КНИЖНАЯ ПОЛКА АНДРЕЯ ВАСИЛЕВСКОГО
±10
Евдокия Турова. Кержаки. Пермь, “Маматов”, 2007, 320 стр.
“Кержаками на Урале и в Сибири называли крестьян-староверов, выходцев из Перми и Вятки…” Мне уже приходилось обращать внимание читателей рубрики “Периодика” на повесть Евдокии Туровой “Слезы лиственницы” (“Урал”, 2006, № 1), удостоенную премии имени Павла Бажова и включенную в данное издание. Валентин Курбатов высказался о “Кержаках” лаконично и решительно: “<...> написана так написана — никакими эпитетами не исчерпаешь: жарко, пряно, разваристо, ненасытно. Так и видишь, как Лесков с Шергиным только всплескивают руками и смеются, утешенные в своих небесных селениях, где цветистое русское слово красит лучшую часть райского сада” (“Дружба народов”, 2007, № 11). Меня такие рекомендации — жарко, пряно, разваристо, ненасытно — обычно настораживают. Но написано и впрямь вкусно.
“В Пермской губернии водку не пьют. В Пермской губернии пьют кумышку. Вот во Франции есть коньяк, а в Перми — кумышка. И точно так же, как есть плохой коньяк, бывает и дрянная кумышка. Более того, в деревнях (на свадьбе особенно) можно глотнуть (и одного раза хватит) кумышку с добавлением и табака, и мухоморов, и даже сушеного куриного помету. Это для экономии, чтоб гостям скорее в голову шибануло. Но если вы попробуете кумышку, очищенную на березовых углях, выдержанную в лиственничном бочонке, настоянную на травах и кедровых орехах, вы скажете: ну и пусть во Франции есть коньяк!

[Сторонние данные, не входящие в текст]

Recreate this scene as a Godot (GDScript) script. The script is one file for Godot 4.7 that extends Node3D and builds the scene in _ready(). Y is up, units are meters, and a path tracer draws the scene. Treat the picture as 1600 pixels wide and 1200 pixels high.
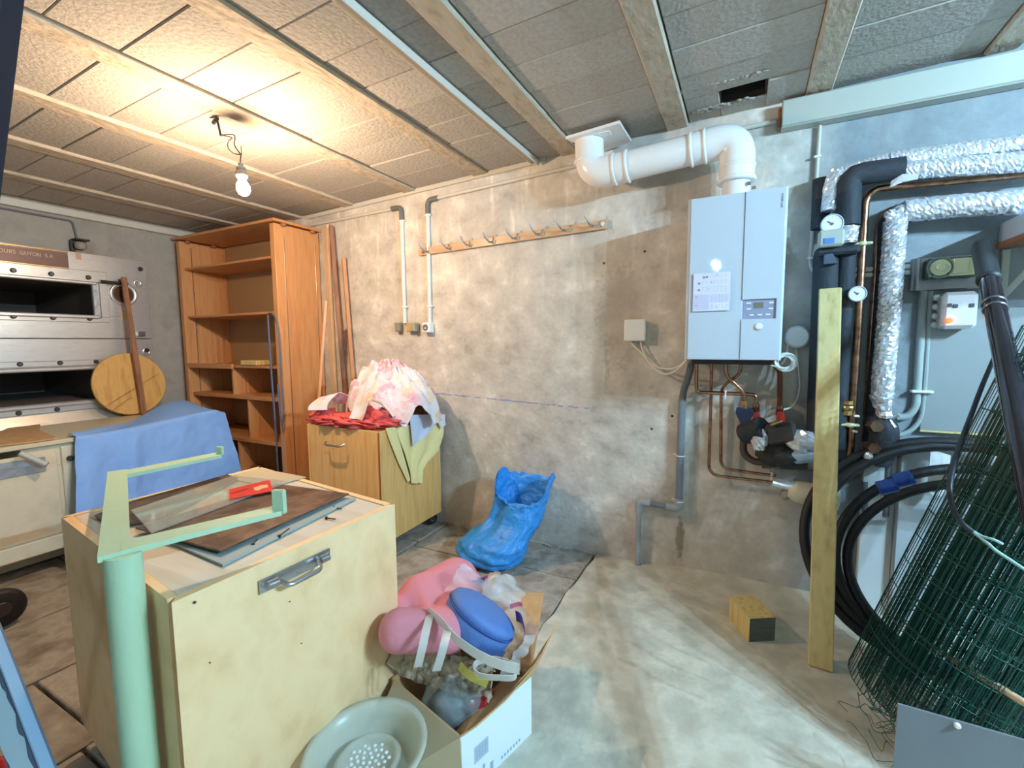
extends Node3D

# ---------------------------------------------------------------- mesh builder
class MB:
	var p := PackedVector3Array()
	var t := PackedVector2Array()
	var g := PackedInt32Array()
	var s := 0
	var sm := -1
	func tri(a: Vector3, b: Vector3, c: Vector3, ua := Vector2.ZERO, ub := Vector2.ZERO, uc := Vector2.ZERO) -> void:
		p.append(a); p.append(b); p.append(c)
		t.append(ua); t.append(ub); t.append(uc)
		g.append(sm)
	func quad(a: Vector3, b: Vector3, c: Vector3, d: Vector3, u := [Vector2(0, 1), Vector2(1, 1), Vector2(1, 0), Vector2(0, 0)]) -> void:
		tri(a, b, c, u[0], u[1], u[2])
		tri(a, c, d, u[0], u[2], u[3])
	func begin() -> void:
		s = p.size()
	func fix() -> void:
		# turn the shape begun last so that its faces look outward
		if p.size() == s:
			return
		var mid := Vector3.ZERO
		for i in range(s, p.size()):
			mid += p[i]
		mid /= float(p.size() - s)
		var vol := 0.0
		for i in range(s, p.size(), 3):
			vol += (p[i] - mid).dot((p[i + 1] - mid).cross(p[i + 2] - mid))
		if vol < 0.0:
			for i in range(s, p.size(), 3):
				var a := p[i + 1]; p[i + 1] = p[i + 2]; p[i + 2] = a
				var b := t[i + 1]; t[i + 1] = t[i + 2]; t[i + 2] = b
	func face(pts: Array, mid: Vector3) -> void:
		var n: Vector3 = (pts[1] - pts[0]).cross(pts[2] - pts[0])
		var q := pts.duplicate()
		if n.dot(pts[0] - mid) < 0.0:
			q.reverse()
		var ax := n.abs()
		var uv := []
		for v in q:
			uv.append(Vector2(v.z, -v.y) if ax.x >= ax.y and ax.x >= ax.z else (Vector2(v.x, v.z) if ax.y >= ax.z else Vector2(v.x, -v.y)))
		for i in range(1, q.size() - 1):
			tri(q[0], q[i], q[i + 1], uv[0], uv[i], uv[i + 1])
	func hexa(c: Array) -> void:
		# eight corners: bottom four in order, top four in order
		sm = -1
		var mid := Vector3.ZERO
		for v in c:
			mid += v / 8.0
		for f in [[0, 1, 2, 3], [4, 5, 6, 7], [0, 1, 5, 4], [1, 2, 6, 5], [2, 3, 7, 6], [3, 0, 4, 7]]:
			face([c[f[0]], c[f[1]], c[f[2]], c[f[3]]], mid)
	func box(c: Vector3, size: Vector3, ch := 0.0, b := Basis.IDENTITY) -> void:
		sm = -1
		var h := size / 2.0
		ch = minf(ch, minf(h.x, minf(h.y, h.z)) * 0.9)
		var at := func(sx: float, sy: float, sz: float, full: int) -> Vector3:
			var v := Vector3(sx * (h.x - (0.0 if full == 0 else ch)), sy * (h.y - (0.0 if full == 1 else ch)), sz * (h.z - (0.0 if full == 2 else ch)))
			return c + b * v
		for a in 3:
			for sg in [-1.0, 1.0]:
				var f := []
				for k in [[-1.0, -1.0], [1.0, -1.0], [1.0, 1.0], [-1.0, 1.0]]:
					var e := [0.0, 0.0, 0.0]
					e[a] = sg; e[(a + 1) % 3] = k[0]; e[(a + 2) % 3] = k[1]
					f.append(at.call(e[0], e[1], e[2], a))
				face(f, c)
		if ch <= 0.0:
			return
		for a in 3:
			var i := (a + 1) % 3
			var j := (a + 2) % 3
			for si in [-1.0, 1.0]:
				for sj in [-1.0, 1.0]:
					var f := []
					for k in [[-1.0, i], [1.0, i], [1.0, j], [-1.0, j]]:
						var e := [0.0, 0.0, 0.0]
						e[a] = k[0]; e[i] = si; e[j] = sj
						f.append(at.call(e[0], e[1], e[2], k[1]))
					face(f, c)
		for x in [-1.0, 1.0]:
			for y in [-1.0, 1.0]:
				for z in [-1.0, 1.0]:
					face([at.call(x, y, z, 0), at.call(x, y, z, 1), at.call(x, y, z, 2)], c)
	func beam(a: Vector3, b: Vector3, w: float, d: float, ch := 0.0, side := Vector3.ZERO) -> void:
		# a bar from a to b, w wide along «side», d deep
		var y := (b - a).normalized()
		var x := side - y * side.dot(y)
		if x.length() < 0.01:
			x = y.cross(Vector3(0, 0, 1)) if absf(y.z) < 0.9 else y.cross(Vector3(1, 0, 0))
		x = x.normalized()
		box((a + b) / 2.0, Vector3(w, a.distance_to(b), d), ch, Basis(x, y, x.cross(y)))
	func ring(c: Vector3, x: Vector3, y: Vector3, r: float, n: int) -> PackedVector3Array:
		var o := PackedVector3Array()
		for k in n:
			o.append(c + (x * cos(TAU * k / n) + y * sin(TAU * k / n)) * r)
		return o
	func loft(rings: Array, caps := true, closed := false, smooth := 0) -> void:
		begin()
		sm = smooth
		var n: int = rings[0].size()
		var v := 0.0
		for i in range(rings.size() - (0 if closed else 1)):
			var a: PackedVector3Array = rings[i]
			var b: PackedVector3Array = rings[(i + 1) % rings.size()]
			var dv := a[0].distance_to(b[0])
			for k in n:
				var l := (k + 1) % n
				quad(a[k], a[l], b[l], b[k], [Vector2(float(k) / n, v), Vector2(float(k + 1) / n, v), Vector2(float(k + 1) / n, v + dv), Vector2(float(k) / n, v + dv)])
			v += dv
		if caps and not closed:
			sm = -1
			for e in [0, rings.size() - 1]:
				var r: PackedVector3Array = rings[e]
				var mid := Vector3.ZERO
				for q in r:
					mid += q / float(n)
				for k in n:
					if e == 0:
						tri(mid, r[(k + 1) % n], r[k])
					else:
						tri(mid, r[k], r[(k + 1) % n])
		fix()
	func tube(path: PackedVector3Array, r: float, n := 10, caps := true, closed := false, rough := 0.0, sd := 1) -> void:
		var rings := []
		var m := path.size()
		var rng := RandomNumberGenerator.new()
		rng.seed = sd
		var x := Vector3.ZERO
		for i in m:
			var d := (path[(i + 1) % m] - path[(i - 1 + m) % m]) if closed else (path[mini(i + 1, m - 1)] - path[maxi(i - 1, 0)])
			d = d.normalized()
			if x == Vector3.ZERO:
				x = d.cross(Vector3.UP if absf(d.y) < 0.9 else Vector3.RIGHT)
			x = (x - d * x.dot(d)).normalized()
			var y := d.cross(x)
			var o := ring(path[i], x, y, r, n)
			if rough > 0.0:
				for k in n:
					o[k] += (o[k] - path[i]) * rng.randf_range(-rough, rough) + d * r * rng.randf_range(-rough, rough)
			rings.append(o)
		loft(rings, caps, closed, -1 if rough > 0.0 else 0)
	func lathe(prof: Array, n: int, xf := Transform3D.IDENTITY, smooth := 0) -> void:
		# profile of Vector2(radius, height), ends closed where the radius is 0
		var rings := []
		for q in prof:
			var o := PackedVector3Array()
			for k in n:
				o.append(xf * Vector3(q.x * cos(TAU * k / n), q.y, q.x * sin(TAU * k / n)))
			rings.append(o)
		loft(rings, true, false, smooth)
	func disc(c: Vector3, axis: Vector3, r: float, h: float, n := 20, ch := 0.0) -> void:
		var y := axis.normalized()
		var x := y.cross(Vector3.UP if absf(y.y) < 0.9 else Vector3.RIGHT).normalized()
		ch = minf(ch, minf(r, h / 2.0) * 0.9)
		var rings := []
		for q in ([[r, -h / 2], [r, h / 2]] if ch == 0.0 else [[r - ch, -h / 2], [r, -h / 2 + ch], [r, h / 2 - ch], [r - ch, h / 2]]):
			rings.append(ring(c + y * q[1], x, y.cross(x), q[0], n))
		loft(rings, true, false, -1 if n < 9 else 0)
	func prism(poly: Array, xf: Transform3D, h: float) -> void:
		# a flat outline (Vector2) in the x-y plane of xf, h thick along its z
		begin()
		sm = -1
		var pl := PackedVector2Array(poly)
		var ix := Geometry2D.triangulate_polygon(pl)
		for z in [-h / 2.0, h / 2.0]:
			for i in range(0, ix.size(), 3):
				var a := pl[ix[i]]; var b := pl[ix[i + 1]]; var c := pl[ix[i + 2]]
				if ((b - a).cross(c - a) < 0.0) == (z > 0.0):
					var q := b; b = c; c = q
				tri(xf * Vector3(a.x, a.y, z), xf * Vector3(b.x, b.y, z), xf * Vector3(c.x, c.y, z), a, b, c)
		var flip := Geometry2D.is_polygon_clockwise(pl)
		for i in pl.size():
			var a := pl[i]; var b := pl[(i + 1) % pl.size()]
			if flip:
				var q := a; a = b; b = q
			quad(xf * Vector3(a.x, a.y, -h / 2), xf * Vector3(b.x, b.y, -h / 2), xf * Vector3(b.x, b.y, h / 2), xf * Vector3(a.x, a.y, h / 2))
		fix()
	func sheet(rows: Array, th := 0.0, smooth := 0) -> void:
		# a grid of points (rows of PackedVector3Array) as cloth or foil of thickness th
		var nr := rows.size()
		var nc: int = rows[0].size()
		sm = smooth
		var nor := []
		for i in nr:
			var o := PackedVector3Array()
			for j in nc:
				var du: Vector3 = rows[i][mini(j + 1, nc - 1)] - rows[i][maxi(j - 1, 0)]
				var dv: Vector3 = rows[mini(i + 1, nr - 1)][j] - rows[maxi(i - 1, 0)][j]
				o.append(du.cross(dv).normalized())
			nor.append(o)
		for side in ([0.0] if th == 0.0 else [th / 2.0, -th / 2.0]):
			for i in nr - 1:
				for j in nc - 1:
					var q := []
					var u := []
					for k in [[i, j], [i, j + 1], [i + 1, j + 1], [i + 1, j]]:
						q.append(rows[k[0]][k[1]] + nor[k[0]][k[1]] * side)
						u.append(Vector2(float(k[1]) / (nc - 1), float(k[0]) / (nr - 1)))
					if side < 0.0:
						quad(q[3], q[2], q[1], q[0], [u[3], u[2], u[1], u[0]])
					else:
						quad(q[0], q[1], q[2], q[3], u)
		if th > 0.0:
			sm = -1
			for i in nr - 1:
				for j in [0, nc - 1]:
					var a: Vector3 = nor[i][j] * th / 2.0
					var b: Vector3 = nor[i + 1][j] * th / 2.0
					if j == 0:
						quad(rows[i][j] + a, rows[i + 1][j] + b, rows[i + 1][j] - b, rows[i][j] - a)
					else:
						quad(rows[i][j] - a, rows[i + 1][j] - b, rows[i + 1][j] + b, rows[i][j] + a)
			for j in nc - 1:
				for i in [0, nr - 1]:
					var a: Vector3 = nor[i][j] * th / 2.0
					var b: Vector3 = nor[i][j + 1] * th / 2.0
					if i == 0:
						quad(rows[i][j] - a, rows[i][j + 1] - b, rows[i][j + 1] + b, rows[i][j] + a)
					else:
						quad(rows[i][j] + a, rows[i][j + 1] + b, rows[i][j + 1] - b, rows[i][j] - a)
	func blob(c: Vector3, r: Vector3, noise: FastNoiseLite, amp: float, b := Basis.IDENTITY, nu := 28, nv := 18, pw := 1.0) -> void:
		var rings := []
		for i in range(1, nv):
			var th := PI * i / nv
			var o := PackedVector3Array()
			for k in nu:
				var ph := TAU * k / nu
				var d := Vector3(sin(th) * cos(ph), -cos(th), sin(th) * sin(ph))
				var e := Vector3(signf(d.x) * pow(absf(d.x), pw), signf(d.y) * pow(absf(d.y), pw), signf(d.z) * pow(absf(d.z), pw))
				var q := 1.0 + (amp * noise.get_noise_3dv(d * 100.0) if noise else 0.0)
				o.append(c + b * (e * r * q))
			rings.append(o)
		loft(rings, true, false, 0)
	func take(m: Mesh, xf: Transform3D) -> void:
		begin()
		sm = -1
		var a := m.surface_get_arrays(0)
		var v: PackedVector3Array = a[Mesh.ARRAY_VERTEX]
		var ix: PackedInt32Array = a[Mesh.ARRAY_INDEX]
		for i in range(0, ix.size(), 3):
			tri(xf * v[ix[i]], xf * v[ix[i + 2]], xf * v[ix[i + 1]])
	func done(mat: Material, off: Vector3) -> ArrayMesh:
		var st := SurfaceTool.new()
		st.begin(Mesh.PRIMITIVE_TRIANGLES)
		for i in g.size():
			st.set_smooth_group(g[i])
			for k in [0, 2, 1]:
				st.set_uv(t[i * 3 + k])
				st.add_vertex(p[i * 3 + k] - off)
		st.generate_normals()
		var m := st.commit()
		m.surface_set_material(0, mat)
		return m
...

Господин оханский уездный пристав Пьер Дюро опрокинул стопку кумышки, совсем уже по-русски крякнул и заел впечатление соленым рыжиком.
— Выхлебат — сколь ни поставь. Обык он уже, Дуро-то. А не поставишь — ничё будто не понимат глядит. Чё ему — немец.
— Не немец, хранцуз.
— Да все одно — немец.
Как многие обрусевшие иностранцы, Дюро считал, что смотреть на Россию трезвыми глазами — невозможно. Оказавшись 20 лет от роду в русском плену, он, Пьер Дюро, дворянчик с юга Франции, жил в России уже 30 лет…”
Эта длинная цитата — из рассказа “Штофик с ядом и телица легкого поведения”. Автора зовут Валентина Овчинникова, физик по образованию, кандидат технических наук. “Евдокия Турова” — литературный псевдоним, так звали ее мать. Вообще, хорошая книга, издана недешево, а шрифт неудачный — тускло-коричневый. Поэтому в руках держать приятно, а читать — неудобно, утомительно. Впрочем, вы ее все равно вряд ли увидите. Где, кроме Перми, можно купить книгу, изданную в Перми? Не знаю. Мне ее подарили.